Playing it, I actually found it to be pretty good. You play as a number of Ace Combat fighters – a fighter, a bomber and a helicopter pilot at various stages of the game. While some of these sections are handled better than others – Turret sections are rarely welcome, for example – the game is generally very good, challenging and varied enough so that it doesn’t outstay its welcome.
I had to get rid of the cockpit view as it just got in the way.
How actual pilots cope with it I don't know.
I am aware that this is part of a long-running series and that Assault Horizon was an attempt to give it a more ‘Arcade’-y feel. The chief innovation in this game was the ‘Dogfight’ mode, which you could initiate if you got close enough to your enemy. As I understand it, the idea is that it’s very difficult to deal with enemy planes up close and personal means that quite a lot of the combat is done at a range. Dogfight mode attempts to rectify this; If you get close and press LB+RB, the camera zooms in on the plane you’re following and you have to keep your missile lock on him long enough to fire one. It essentially becomes an on-rails shooter at this point, and gives the game a somewhat cinematic feel, although you quite quickly recognise where it’s used to set up the set pieces in the scenery.

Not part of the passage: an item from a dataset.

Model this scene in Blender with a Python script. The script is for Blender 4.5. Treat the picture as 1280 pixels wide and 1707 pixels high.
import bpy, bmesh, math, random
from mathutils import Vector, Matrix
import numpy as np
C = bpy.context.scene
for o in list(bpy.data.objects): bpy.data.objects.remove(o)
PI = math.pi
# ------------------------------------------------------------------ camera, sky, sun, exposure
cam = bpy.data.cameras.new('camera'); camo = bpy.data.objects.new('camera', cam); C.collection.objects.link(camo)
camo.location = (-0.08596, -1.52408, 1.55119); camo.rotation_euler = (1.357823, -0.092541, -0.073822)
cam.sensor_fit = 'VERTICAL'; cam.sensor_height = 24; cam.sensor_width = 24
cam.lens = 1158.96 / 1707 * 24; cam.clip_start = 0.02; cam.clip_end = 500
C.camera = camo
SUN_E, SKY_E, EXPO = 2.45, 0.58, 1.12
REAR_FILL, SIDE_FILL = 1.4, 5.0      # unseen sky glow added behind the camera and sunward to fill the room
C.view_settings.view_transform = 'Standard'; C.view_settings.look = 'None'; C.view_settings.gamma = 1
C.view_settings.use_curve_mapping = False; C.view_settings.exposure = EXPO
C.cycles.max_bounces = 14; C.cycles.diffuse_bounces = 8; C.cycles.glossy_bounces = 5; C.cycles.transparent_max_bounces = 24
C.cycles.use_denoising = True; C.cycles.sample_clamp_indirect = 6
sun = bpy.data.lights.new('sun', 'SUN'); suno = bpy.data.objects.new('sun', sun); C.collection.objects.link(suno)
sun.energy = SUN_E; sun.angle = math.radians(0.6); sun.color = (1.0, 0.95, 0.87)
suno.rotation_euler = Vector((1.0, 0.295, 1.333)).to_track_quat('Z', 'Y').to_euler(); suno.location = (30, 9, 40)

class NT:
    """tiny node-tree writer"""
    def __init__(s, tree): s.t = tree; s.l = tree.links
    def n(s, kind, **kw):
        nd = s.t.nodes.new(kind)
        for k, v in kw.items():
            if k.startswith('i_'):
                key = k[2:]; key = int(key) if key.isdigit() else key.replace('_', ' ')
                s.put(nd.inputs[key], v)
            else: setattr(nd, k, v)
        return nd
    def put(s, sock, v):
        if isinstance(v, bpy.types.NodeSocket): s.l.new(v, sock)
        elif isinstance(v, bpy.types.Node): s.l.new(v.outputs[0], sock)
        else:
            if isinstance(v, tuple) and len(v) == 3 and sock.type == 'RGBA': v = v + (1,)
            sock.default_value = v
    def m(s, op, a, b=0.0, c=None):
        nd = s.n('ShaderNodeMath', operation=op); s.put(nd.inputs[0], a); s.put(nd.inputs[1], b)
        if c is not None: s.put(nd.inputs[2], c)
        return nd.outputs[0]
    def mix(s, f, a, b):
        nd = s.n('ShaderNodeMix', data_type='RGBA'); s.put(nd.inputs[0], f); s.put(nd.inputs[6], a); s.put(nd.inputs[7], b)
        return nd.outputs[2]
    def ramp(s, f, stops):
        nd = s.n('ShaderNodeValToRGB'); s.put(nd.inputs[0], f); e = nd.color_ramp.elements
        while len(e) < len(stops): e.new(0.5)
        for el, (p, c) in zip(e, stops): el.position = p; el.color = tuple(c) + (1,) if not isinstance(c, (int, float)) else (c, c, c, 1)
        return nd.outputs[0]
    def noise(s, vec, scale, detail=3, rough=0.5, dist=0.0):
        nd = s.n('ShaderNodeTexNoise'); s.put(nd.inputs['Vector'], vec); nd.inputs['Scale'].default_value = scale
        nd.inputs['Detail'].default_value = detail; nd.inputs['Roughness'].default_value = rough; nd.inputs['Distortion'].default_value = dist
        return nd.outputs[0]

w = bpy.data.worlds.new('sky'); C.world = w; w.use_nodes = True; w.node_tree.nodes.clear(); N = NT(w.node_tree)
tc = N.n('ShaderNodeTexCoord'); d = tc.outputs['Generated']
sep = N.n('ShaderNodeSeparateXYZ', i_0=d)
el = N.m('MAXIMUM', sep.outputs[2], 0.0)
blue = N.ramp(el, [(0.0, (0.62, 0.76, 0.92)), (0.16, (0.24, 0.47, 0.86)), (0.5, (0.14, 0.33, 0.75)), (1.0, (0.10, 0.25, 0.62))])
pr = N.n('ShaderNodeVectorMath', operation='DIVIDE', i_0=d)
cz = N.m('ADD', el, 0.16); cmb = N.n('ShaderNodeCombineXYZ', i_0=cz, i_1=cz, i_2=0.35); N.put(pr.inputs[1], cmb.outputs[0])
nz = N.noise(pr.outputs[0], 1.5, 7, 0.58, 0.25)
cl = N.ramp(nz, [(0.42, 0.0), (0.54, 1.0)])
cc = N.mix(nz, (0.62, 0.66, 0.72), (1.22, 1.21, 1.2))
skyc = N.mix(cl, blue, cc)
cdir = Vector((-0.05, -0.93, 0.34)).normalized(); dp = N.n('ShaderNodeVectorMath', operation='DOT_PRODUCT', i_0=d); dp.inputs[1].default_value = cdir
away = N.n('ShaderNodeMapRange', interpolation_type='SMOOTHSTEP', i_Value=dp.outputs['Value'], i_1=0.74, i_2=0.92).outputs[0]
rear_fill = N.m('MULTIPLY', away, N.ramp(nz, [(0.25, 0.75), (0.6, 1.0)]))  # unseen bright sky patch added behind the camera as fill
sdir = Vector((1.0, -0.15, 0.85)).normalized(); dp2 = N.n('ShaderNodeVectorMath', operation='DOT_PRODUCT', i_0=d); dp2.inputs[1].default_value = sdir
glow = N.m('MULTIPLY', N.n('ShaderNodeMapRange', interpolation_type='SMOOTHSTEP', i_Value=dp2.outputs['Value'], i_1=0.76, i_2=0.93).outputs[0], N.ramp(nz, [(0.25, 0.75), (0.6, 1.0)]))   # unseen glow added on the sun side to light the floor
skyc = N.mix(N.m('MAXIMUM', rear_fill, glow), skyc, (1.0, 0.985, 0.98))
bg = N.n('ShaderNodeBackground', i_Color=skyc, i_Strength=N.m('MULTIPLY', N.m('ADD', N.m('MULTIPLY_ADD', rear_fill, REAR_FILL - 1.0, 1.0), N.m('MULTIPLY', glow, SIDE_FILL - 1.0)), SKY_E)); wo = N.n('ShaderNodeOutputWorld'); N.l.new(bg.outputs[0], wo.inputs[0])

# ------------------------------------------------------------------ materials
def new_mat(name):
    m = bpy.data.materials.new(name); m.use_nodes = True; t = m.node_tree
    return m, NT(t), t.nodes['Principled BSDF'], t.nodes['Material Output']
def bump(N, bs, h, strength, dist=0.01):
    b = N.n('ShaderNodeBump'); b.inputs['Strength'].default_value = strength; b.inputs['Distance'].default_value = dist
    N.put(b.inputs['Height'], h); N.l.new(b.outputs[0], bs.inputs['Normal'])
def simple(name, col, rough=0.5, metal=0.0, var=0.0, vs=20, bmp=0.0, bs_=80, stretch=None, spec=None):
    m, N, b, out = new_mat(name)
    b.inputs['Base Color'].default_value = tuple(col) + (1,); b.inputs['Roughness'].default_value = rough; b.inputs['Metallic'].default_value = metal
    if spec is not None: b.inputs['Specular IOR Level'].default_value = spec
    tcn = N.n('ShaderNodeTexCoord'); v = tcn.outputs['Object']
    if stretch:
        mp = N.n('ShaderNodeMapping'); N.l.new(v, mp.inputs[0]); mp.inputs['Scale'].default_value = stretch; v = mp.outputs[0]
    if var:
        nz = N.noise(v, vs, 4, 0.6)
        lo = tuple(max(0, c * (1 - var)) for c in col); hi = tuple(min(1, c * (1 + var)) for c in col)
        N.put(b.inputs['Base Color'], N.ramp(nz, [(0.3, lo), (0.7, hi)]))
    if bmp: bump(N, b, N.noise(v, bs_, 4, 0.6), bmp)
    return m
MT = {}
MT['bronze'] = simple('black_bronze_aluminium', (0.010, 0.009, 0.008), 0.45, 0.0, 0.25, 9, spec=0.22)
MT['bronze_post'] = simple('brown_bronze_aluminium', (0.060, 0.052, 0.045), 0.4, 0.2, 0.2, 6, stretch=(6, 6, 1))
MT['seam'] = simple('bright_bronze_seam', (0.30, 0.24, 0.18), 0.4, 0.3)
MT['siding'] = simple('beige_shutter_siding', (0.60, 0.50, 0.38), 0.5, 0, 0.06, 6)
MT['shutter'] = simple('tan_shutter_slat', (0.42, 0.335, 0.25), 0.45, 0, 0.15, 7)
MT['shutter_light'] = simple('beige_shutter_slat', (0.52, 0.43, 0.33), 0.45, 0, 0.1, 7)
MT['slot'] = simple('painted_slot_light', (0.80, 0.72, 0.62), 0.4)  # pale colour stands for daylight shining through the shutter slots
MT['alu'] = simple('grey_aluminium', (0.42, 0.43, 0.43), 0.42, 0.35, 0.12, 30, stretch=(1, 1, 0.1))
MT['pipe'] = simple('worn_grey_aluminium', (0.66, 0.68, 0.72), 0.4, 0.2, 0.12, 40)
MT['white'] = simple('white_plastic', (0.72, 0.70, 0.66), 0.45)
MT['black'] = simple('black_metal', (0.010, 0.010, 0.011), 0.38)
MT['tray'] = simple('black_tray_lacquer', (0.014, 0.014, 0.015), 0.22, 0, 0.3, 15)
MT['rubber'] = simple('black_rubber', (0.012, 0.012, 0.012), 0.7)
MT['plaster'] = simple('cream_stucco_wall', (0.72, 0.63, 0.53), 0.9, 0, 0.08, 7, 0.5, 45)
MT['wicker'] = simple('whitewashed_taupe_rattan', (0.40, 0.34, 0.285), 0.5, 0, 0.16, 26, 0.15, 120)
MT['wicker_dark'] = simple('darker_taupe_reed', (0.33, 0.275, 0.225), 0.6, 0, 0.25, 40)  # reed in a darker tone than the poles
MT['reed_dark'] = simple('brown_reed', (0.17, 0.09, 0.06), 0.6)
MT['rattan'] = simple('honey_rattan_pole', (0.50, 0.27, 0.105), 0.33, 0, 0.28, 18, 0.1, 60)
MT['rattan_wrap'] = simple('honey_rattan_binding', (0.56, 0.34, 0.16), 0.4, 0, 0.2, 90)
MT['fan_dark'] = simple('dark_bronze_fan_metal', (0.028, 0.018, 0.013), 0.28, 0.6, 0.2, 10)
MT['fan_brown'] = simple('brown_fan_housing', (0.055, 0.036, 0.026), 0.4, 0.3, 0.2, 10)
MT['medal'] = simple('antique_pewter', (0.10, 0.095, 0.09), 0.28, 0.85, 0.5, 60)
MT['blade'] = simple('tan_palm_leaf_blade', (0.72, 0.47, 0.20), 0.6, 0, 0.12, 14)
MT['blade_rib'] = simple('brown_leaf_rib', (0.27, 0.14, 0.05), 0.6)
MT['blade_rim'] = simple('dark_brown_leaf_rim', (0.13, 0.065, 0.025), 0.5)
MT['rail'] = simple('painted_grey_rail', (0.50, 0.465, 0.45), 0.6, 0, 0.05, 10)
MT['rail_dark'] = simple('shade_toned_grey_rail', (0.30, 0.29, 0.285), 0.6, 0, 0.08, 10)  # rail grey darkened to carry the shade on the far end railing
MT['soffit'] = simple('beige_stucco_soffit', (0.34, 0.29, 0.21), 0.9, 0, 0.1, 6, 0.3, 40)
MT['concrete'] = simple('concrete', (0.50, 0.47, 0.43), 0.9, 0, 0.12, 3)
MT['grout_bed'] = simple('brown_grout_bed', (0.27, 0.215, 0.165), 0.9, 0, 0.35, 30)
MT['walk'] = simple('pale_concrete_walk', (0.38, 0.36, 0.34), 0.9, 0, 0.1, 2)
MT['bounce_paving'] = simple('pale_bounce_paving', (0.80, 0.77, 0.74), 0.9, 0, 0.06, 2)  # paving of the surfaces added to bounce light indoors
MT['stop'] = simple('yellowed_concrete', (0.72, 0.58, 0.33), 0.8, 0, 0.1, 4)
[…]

There is a certain strategic element to this, as you have to pick your spots carefully. The Dogfight mode is designed to make the fights with the more skilled pilots less of a slug-fest – and if your objective is timed, using it takes up time you don’t have. It’s therefore wise not to do it with everything, and try to take some of the smaller planes out with your regular missiles. Recognising when to do Dogfight Mode and when not to is the key to beating the harder levels.
The helicopter missions have been criticised for being rubbish but I actually quite liked the change of pace. This also had a certain strategic element to it. Your missions were rarely timed but it was good to plan your approach, as taking on too many targets at once would rarely end well. It also made flying through terrain a challenge, as the enemy missiles would get you easily if you fly too high. Then again I really enjoyed Desert Strike when I was a kid…
The Bomber missions serve mainly as another change of pace; glorified turret sections and skilled piloting segments would probably not be too much fun by themselves but it balances nicely into the whole single-player campaign.
As for the campaign itself, I don’t play many modern military games, but if I did, I expect they would look a lot like this. An antagonist – not American, who knew – is using a new type of super-destructive missile and it is your job to stop it. The story segments are reasonably-well voice-acted, apart from the lead character who’s a bit of an everyman. The character you remember is Gutz, your wingman, simply because his absolute refusal to take anything seriously makes him the most memorable character.
Now that I’ve finished the campaign, I think I’m done with Assault Horizon. It would be nice to be able to play it in multiplayer but no one’s playing it right now. I might come back and play a harder difficulty if I feel so inclined, but the game was as long as it needed to be and it’s time to move on.